Vehicle Dynamics Modelling: Lateral and Longitudinal

Abstract

The design of vehicle control systems requires sufficiently accurate vehicle dynamics modelling to validate a desired closed-loop performance of the system in offline mode prior to real time testing. The implication of lateral and longitudinal dynamics in the vehicle plant model plays a pivotal role in determining the enhanced performance and response of a controlled vehicle model. Previously, the development of a high-fidelity plant modelling with an accurate estimate of lateral dynamics have not been focused and is merely unavailable.
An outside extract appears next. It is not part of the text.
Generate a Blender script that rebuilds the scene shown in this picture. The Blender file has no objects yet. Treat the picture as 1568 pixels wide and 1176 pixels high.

The significant factors of road profile and system dynamics including cornering stiffness, roll stiffness, roll damping coefficients, acceleration pedal and brake dynamics comparable to the real-world vehicle are neglected in research studies. The parameters of roll dynamics can be estimated easily but have a significant impact in vehicle navigation, especially in a heavy loaded vehicle. This chapter illustrates the concept of roll dynamics and the factors which influence roll dynamics and mechanism to identify the roll. Furthermore, this paper also proposes the concept of depleting the influences of roll variation and the virtual compensation mechanism for roll dynamics to reduce the impact of road turbulence on the vehicle during navigation. It also investigates vehicle parameter estimation schemes and demonstrates the simulation results of the estimation. The vehicle lateral parameters such as cornering, roll stiffness, or damping ratio are precisely estimated using the parameter optimization methodology. The hypothesis for longitudinal actuators of acceleration pedal and brake position has been illustrated in this paper. Furthermore, the validation approach of the system dynamics is described, and simulation results are evaluated against the off-the-shelf available vehicle dynamics model. The parameterized vehicle dynamics models with precise estimated parameters can be widely used in various applications including stability or lateral control.